Fan Fiction?

I’ve often heard the Japanese word doujinshi translated as “fan fiction.” So, I found it interesting to discover that Seven Seas Entertainment licensed two collections of Dance in the Vampire Bund doujinshi and translated them into English. Perhaps a better translation of the word doujinshi is “stories from a specific interest group published for that group.” As it turns out, the Vampire Bund doujinshi consist of manga drawn by Nozumu Tamaki, creator of Dance in the Vampire Bund along with stories he supervised created by friends. The originals were self-published by Tamaki and sold at the semi-annual Comic Market (or Comiket) conventions in Japan.

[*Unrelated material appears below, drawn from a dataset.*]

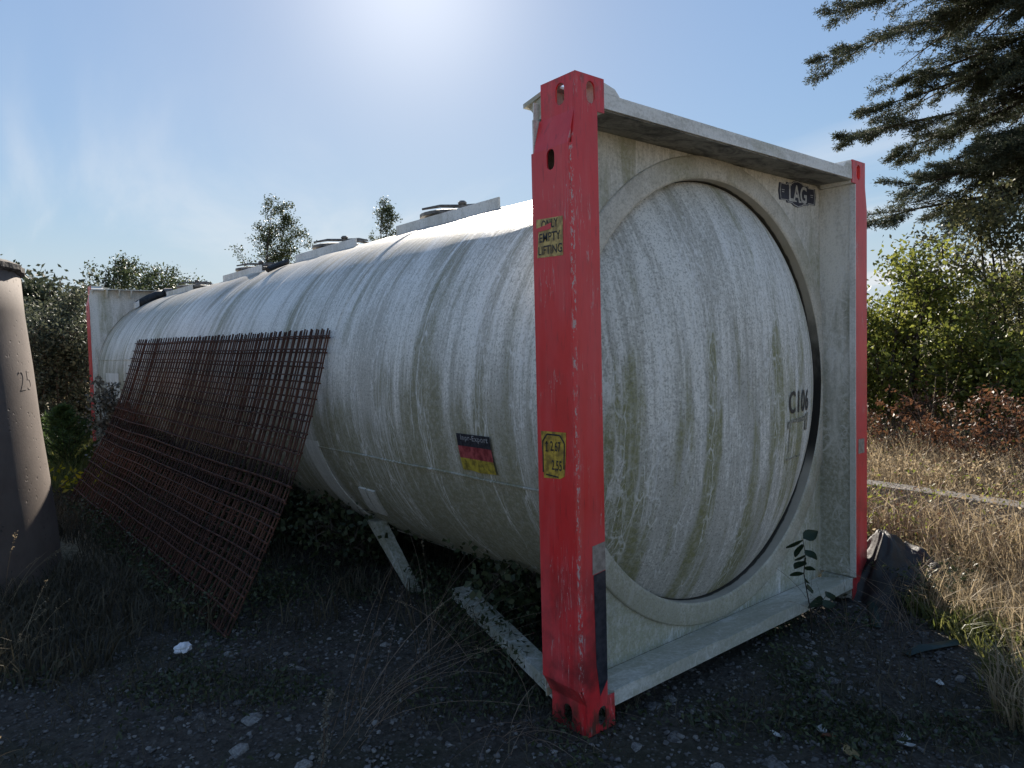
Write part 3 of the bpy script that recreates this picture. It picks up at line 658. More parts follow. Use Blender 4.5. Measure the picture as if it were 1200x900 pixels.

To me, it says a lot about a writer’s world building when the world is rich enough to support stories beyond those told in a given book or series. The first fan fiction I ever encountered was set in the Star Trek universe and my earliest stories were Star Trek stories. Even at a young age, I wanted to see what happened on other starships besides the Enterprise, or what people outside of Starfleet did. Since then, Pocket Books has published entire books using those ideas and Paramount has even done entire series on similar premises.

Dance in the Vampire Bund is a series that appeals to be because it presents a rich world where vampires have made themselves public and the queen of the vampires, Mina Tepes, has set up a home for vampire kind near Tokyo. The story is full of the political machinations among the vampire houses and the mysteries of the origins of the vampire kind. The two doujinshi published by Seven Seas entertainment are called Dance in the Vampire Bund: Forgotten Tales, consisting mostly of manga by Nozumu Tamaki, and Dance in the Vampire Bund: Secret Chronicles, consisting mostly of short stories and novellas introducing characters who live in this world, but aren’t necessarily involved in the main story line.

Many of the Vampire Bund doujinshi’s manga show the main characters in quiet moments between the main action of the series. The short stories introduce many great characters such as Dr. Saji, a vampire dentist who solves mysteries and Lazaro Spallanzani who fancies himself a vampire gourmet who wants to make blood more interesting and palatable to the vampires. We also get stories that explore important events in the history of the vampire bund.

The books also include behind the scene trivia and information about inspirations. I noticed that Mr. Tamaki uses titles from a number of vampire novels and stories and I’ve long been curious whether his more recent “Scarlet Order” series was somehow named for my own Scarlet Order series. Thanks to the power of Twitter (which is explored in a humorous chapter in the doujinshi) and some Japanese help from my daughter, I was able to ask him. As it turns out, he didn’t name his books after mine, but we had much the same idea, using “Scarlet Order” as a metaphor for the bloody order of vampires. I did find it cool to reach across the ocean and communicate with an artist whose work I admire.

I find this idea of collaborators exploring a fictional world in depth fascinating. In many ways, these doujinshi read like “shared world” anthologies here in the United States, which can be fun. I’ve even written in a couple of shared worlds. My novella Revolution of Air and Rust is set in Bob Vardeman’s Empires of Steam and Rust steampunk world, plus I have a story in J Alan Erwine’s Taurin Tales, set on a world he created. I love seeing what happens when artists interpret my characters for book covers or magazine illustrations. These vampire bund doujinshi take the idea of the shared world anthology and expand it further. It would be fun to see more officially translated doujinshi and it would be fun to see more expanded worlds explored by writers and artists alike in the English-speaking world.